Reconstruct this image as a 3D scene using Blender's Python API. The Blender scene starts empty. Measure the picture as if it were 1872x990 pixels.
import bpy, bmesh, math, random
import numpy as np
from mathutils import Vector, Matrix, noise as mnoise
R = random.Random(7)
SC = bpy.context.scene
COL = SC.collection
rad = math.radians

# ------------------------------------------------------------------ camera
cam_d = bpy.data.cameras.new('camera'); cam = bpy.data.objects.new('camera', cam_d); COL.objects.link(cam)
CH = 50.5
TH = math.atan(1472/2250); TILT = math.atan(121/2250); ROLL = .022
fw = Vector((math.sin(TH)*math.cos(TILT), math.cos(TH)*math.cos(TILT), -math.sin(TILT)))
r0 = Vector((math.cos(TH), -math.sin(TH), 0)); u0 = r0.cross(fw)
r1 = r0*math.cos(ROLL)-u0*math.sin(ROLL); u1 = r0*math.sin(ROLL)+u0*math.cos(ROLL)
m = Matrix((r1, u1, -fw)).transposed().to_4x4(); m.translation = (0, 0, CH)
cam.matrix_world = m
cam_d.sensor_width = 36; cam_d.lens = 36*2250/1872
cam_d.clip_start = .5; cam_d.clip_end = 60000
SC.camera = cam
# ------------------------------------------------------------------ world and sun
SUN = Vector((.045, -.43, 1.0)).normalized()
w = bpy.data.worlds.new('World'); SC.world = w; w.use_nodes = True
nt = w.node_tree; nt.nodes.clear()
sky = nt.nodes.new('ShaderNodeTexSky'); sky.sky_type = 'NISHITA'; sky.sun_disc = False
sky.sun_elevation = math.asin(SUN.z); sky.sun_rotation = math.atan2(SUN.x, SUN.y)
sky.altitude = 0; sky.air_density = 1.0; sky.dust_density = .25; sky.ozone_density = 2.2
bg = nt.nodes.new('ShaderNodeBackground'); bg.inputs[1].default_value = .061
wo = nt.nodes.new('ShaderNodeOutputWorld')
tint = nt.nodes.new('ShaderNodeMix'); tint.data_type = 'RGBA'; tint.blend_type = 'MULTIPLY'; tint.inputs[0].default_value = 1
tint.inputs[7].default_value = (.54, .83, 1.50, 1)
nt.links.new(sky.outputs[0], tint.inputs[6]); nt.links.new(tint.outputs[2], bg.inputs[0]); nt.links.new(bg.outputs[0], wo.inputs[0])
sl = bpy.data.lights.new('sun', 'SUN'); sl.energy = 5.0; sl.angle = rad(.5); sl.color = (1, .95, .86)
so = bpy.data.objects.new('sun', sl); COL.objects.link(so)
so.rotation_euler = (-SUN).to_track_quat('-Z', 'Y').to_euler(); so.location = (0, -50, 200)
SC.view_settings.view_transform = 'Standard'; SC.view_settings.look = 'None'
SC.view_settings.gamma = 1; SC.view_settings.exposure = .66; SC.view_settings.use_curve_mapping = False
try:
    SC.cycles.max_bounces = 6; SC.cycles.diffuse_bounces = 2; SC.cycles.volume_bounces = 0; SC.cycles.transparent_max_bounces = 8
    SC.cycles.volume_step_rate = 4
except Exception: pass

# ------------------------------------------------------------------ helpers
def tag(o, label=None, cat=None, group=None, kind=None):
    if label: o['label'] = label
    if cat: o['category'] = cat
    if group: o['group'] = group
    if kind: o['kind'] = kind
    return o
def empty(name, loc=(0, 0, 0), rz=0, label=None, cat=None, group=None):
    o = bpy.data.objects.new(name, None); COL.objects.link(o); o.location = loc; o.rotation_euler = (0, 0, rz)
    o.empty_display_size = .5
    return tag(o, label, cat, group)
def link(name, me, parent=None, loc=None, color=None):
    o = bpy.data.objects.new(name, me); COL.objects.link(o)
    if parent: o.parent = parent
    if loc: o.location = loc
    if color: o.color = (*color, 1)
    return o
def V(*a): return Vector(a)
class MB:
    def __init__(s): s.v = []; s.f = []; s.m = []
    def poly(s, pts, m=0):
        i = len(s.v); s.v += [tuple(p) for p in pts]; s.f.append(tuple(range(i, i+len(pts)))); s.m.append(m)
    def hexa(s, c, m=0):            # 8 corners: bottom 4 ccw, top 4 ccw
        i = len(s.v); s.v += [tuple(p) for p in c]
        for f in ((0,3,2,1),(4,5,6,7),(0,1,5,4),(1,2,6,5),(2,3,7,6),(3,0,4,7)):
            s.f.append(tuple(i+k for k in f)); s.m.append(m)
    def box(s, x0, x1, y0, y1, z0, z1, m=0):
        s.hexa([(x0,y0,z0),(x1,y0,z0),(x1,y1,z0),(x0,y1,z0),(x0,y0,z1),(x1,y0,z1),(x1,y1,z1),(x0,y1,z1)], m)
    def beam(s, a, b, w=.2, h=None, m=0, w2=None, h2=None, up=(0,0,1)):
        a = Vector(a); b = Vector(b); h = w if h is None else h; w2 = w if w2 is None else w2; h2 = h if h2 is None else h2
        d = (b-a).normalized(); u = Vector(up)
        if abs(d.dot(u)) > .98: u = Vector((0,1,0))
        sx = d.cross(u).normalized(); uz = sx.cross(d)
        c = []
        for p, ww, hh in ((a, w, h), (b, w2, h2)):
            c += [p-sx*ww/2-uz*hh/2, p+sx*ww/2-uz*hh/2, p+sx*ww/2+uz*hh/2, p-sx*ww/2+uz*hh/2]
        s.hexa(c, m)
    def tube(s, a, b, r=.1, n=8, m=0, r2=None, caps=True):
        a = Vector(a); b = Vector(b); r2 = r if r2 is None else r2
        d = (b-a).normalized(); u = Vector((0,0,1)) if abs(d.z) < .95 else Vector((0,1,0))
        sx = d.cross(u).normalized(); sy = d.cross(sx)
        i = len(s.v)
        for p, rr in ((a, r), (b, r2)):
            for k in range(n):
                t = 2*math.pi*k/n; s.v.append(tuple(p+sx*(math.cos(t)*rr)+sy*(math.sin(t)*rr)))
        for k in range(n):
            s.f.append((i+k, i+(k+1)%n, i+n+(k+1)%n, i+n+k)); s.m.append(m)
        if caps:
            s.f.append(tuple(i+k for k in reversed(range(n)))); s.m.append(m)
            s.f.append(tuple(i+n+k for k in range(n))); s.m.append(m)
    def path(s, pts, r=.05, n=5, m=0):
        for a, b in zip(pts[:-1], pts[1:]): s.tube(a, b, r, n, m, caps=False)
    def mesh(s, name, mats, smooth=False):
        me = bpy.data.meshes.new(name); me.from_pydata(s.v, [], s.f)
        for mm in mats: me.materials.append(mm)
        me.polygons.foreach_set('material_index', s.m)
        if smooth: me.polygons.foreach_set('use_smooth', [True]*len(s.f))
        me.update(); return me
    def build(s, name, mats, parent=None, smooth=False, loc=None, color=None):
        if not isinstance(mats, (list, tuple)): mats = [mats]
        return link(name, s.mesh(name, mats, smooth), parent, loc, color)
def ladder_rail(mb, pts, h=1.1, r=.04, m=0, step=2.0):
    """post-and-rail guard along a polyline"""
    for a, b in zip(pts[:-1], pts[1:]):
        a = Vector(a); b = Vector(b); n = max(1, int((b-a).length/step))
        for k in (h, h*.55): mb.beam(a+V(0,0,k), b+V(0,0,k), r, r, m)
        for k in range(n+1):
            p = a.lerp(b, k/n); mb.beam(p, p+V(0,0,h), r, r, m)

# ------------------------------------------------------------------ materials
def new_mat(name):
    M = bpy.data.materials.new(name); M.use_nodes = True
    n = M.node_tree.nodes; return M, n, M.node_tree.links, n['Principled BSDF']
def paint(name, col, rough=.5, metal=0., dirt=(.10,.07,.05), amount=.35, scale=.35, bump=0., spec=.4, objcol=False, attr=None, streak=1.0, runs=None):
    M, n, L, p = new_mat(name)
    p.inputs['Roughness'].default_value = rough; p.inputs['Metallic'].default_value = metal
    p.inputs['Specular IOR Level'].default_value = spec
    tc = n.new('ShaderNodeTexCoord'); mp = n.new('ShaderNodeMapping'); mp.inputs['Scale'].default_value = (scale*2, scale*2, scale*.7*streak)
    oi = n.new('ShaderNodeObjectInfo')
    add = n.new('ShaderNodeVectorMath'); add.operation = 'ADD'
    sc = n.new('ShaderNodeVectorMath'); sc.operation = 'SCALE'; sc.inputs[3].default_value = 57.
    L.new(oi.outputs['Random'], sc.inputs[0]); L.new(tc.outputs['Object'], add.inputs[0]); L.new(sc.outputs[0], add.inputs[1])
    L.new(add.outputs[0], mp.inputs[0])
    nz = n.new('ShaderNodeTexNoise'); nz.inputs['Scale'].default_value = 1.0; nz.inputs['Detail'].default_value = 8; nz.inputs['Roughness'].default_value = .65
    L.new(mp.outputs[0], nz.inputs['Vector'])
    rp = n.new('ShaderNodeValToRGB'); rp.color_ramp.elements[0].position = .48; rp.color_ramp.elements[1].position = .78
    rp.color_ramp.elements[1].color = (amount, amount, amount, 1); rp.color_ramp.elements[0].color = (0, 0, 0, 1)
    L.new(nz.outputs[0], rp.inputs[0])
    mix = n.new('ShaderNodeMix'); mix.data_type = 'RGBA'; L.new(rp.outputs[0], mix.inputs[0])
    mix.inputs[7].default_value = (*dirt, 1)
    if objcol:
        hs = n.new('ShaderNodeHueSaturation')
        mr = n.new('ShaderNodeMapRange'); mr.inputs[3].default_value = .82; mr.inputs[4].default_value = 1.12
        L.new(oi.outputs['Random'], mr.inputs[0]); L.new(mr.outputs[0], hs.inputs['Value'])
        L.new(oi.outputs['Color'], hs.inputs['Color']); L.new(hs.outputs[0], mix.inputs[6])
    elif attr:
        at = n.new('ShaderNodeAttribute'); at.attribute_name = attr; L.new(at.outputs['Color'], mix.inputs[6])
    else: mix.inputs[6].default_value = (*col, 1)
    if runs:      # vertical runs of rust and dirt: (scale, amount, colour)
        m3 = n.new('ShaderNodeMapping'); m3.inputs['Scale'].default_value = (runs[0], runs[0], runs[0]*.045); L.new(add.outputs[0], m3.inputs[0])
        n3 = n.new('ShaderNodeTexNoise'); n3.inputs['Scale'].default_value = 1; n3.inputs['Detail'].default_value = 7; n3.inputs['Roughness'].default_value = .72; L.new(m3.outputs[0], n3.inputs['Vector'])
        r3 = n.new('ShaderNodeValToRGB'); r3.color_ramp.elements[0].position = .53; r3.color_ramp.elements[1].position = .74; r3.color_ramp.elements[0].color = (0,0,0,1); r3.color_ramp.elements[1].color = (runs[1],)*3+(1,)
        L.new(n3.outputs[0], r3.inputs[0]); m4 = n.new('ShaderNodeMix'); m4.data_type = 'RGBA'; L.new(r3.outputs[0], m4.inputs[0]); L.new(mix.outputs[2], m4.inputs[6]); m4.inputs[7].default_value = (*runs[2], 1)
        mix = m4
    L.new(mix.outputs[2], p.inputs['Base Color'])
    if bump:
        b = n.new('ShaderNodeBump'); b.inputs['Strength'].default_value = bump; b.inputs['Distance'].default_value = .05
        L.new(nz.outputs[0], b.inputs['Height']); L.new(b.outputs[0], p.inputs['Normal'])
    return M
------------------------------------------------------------
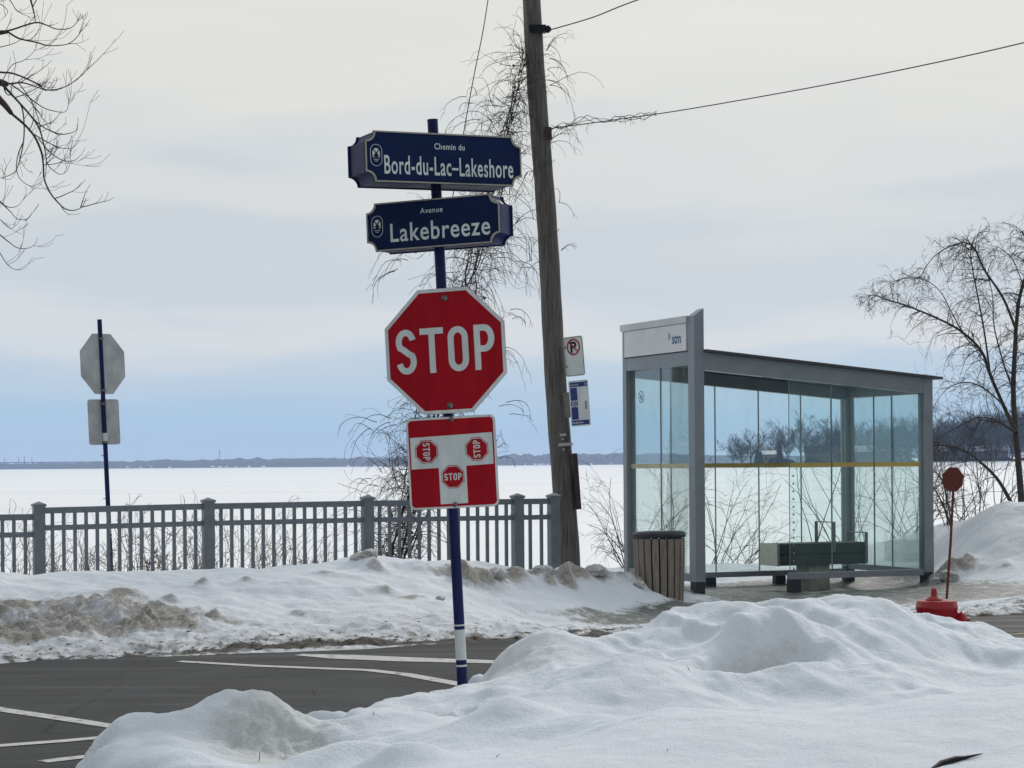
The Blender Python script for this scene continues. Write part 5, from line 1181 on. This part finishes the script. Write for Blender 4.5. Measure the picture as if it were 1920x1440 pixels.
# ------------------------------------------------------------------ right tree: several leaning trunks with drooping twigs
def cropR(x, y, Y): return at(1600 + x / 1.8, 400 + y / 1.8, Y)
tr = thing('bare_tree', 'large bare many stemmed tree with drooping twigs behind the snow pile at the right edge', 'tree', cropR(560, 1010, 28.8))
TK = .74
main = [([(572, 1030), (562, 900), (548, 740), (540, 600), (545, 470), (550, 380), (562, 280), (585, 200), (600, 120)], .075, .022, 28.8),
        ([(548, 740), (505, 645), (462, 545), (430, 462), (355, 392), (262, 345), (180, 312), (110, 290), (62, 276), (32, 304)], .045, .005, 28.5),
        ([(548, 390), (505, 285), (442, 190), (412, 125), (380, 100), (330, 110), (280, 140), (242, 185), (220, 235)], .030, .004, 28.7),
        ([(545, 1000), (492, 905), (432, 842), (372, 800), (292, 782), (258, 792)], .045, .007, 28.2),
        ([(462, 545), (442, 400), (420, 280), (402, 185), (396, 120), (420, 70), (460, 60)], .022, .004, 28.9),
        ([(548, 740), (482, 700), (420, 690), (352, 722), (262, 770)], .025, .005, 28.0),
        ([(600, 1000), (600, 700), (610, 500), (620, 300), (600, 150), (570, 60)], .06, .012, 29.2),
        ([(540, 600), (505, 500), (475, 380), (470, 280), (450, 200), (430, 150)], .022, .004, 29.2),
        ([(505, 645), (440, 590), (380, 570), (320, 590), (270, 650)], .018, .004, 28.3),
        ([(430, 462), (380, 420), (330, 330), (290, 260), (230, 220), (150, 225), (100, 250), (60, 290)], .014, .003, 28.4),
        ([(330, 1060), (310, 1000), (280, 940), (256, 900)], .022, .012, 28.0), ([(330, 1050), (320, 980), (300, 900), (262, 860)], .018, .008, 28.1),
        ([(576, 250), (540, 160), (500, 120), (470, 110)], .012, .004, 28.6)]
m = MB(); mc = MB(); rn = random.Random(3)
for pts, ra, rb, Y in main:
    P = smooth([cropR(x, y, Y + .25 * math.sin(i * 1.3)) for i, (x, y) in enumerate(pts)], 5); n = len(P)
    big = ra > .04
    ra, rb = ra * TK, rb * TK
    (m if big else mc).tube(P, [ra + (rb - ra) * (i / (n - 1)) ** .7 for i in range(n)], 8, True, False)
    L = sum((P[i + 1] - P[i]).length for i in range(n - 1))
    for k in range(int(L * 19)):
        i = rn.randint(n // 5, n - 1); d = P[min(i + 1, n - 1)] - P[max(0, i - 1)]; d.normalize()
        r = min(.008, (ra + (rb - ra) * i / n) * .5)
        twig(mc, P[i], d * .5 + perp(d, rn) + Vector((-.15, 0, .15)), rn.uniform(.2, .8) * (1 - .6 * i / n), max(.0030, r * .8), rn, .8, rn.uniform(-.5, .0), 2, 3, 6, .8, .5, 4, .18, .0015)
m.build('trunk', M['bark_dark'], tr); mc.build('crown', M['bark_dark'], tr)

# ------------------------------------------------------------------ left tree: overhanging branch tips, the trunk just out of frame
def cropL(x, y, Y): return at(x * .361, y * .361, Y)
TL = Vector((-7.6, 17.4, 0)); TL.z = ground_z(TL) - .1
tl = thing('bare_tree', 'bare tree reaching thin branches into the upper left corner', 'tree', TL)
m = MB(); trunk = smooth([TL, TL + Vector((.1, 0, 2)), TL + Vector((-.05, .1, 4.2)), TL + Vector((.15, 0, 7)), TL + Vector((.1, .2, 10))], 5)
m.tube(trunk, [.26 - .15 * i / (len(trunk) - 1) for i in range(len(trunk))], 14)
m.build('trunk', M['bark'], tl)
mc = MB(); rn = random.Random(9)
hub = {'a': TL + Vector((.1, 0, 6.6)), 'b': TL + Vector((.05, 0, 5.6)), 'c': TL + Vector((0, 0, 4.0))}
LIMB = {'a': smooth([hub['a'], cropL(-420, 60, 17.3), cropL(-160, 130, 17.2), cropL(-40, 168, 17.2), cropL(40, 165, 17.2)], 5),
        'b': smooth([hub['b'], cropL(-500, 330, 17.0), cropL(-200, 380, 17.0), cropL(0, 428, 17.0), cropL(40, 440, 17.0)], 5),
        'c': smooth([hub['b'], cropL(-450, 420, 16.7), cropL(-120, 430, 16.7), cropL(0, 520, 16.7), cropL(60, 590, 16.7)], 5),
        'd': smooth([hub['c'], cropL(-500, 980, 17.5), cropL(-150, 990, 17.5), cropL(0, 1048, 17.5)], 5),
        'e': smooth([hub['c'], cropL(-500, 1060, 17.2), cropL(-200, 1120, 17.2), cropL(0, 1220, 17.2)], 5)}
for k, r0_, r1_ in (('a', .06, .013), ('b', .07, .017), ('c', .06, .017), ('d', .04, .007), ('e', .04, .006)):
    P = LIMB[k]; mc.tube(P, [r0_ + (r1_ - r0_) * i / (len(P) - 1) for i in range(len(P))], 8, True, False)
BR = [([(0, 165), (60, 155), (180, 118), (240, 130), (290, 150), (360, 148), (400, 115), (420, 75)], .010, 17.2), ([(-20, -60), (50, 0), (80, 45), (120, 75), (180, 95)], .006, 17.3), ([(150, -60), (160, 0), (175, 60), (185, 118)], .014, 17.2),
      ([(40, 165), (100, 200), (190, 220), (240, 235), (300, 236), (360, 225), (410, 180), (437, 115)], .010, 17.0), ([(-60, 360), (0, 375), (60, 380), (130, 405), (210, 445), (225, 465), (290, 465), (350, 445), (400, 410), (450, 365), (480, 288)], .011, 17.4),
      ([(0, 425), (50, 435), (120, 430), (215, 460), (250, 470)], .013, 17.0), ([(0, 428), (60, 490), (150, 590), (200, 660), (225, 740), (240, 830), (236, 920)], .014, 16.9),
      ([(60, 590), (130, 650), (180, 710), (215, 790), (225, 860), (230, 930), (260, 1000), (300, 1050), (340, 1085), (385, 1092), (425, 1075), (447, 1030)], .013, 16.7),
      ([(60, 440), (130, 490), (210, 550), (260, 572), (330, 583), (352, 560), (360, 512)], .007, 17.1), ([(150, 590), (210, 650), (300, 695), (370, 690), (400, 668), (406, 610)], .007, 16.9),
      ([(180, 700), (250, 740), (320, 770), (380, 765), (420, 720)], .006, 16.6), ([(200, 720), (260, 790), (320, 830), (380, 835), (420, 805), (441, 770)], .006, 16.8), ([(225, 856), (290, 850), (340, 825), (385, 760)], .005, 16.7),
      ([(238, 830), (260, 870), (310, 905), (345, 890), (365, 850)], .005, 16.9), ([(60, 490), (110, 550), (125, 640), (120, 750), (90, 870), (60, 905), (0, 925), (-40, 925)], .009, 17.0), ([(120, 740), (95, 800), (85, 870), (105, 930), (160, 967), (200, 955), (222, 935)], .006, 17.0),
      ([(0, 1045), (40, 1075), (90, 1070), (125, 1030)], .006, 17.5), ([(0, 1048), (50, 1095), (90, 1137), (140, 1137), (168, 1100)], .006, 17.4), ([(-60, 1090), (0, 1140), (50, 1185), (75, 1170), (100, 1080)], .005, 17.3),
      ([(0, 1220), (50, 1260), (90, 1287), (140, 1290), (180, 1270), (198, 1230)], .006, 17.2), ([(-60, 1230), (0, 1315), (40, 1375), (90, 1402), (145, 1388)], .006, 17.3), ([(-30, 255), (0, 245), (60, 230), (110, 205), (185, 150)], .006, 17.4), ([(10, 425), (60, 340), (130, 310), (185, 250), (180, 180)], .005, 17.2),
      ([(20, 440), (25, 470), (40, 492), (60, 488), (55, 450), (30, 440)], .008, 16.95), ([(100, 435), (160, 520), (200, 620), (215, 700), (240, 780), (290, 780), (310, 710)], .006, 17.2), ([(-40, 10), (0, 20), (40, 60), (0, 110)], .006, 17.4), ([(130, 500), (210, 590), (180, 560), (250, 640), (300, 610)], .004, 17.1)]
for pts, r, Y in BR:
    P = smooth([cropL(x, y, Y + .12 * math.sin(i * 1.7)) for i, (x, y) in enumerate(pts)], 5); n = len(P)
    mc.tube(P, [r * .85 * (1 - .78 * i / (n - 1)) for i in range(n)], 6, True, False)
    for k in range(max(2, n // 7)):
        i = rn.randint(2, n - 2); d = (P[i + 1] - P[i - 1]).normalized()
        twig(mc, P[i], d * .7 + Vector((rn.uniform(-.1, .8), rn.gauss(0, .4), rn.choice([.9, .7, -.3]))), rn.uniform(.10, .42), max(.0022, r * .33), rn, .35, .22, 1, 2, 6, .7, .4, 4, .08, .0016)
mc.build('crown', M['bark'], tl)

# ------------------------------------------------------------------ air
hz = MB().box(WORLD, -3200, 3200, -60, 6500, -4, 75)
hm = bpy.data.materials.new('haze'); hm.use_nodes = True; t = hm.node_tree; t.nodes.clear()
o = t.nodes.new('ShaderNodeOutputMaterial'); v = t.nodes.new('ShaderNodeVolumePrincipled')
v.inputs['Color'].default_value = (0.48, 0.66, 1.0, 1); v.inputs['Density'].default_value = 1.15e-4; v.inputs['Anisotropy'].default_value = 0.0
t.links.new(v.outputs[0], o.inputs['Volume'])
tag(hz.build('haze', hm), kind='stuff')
------------------------------------------------------------
SHORT PROBLEM: Transcribe, word for word, every line from the line with "Reconstruct this image" to the line with "rad = math.radians", inclusive, and output nothing else.

CORRECT RESPONSE:
Reconstruct this image as a 3D scene using Blender's Python API. The Blender scene starts empty. Measure the picture as if it were 1872x990 pixels.
import bpy, bmesh, math, random
import numpy as np
from mathutils import Vector, Matrix, noise as mnoise
R = random.Random(7)
SC = bpy.context.scene
COL = SC.collection
rad = math.radians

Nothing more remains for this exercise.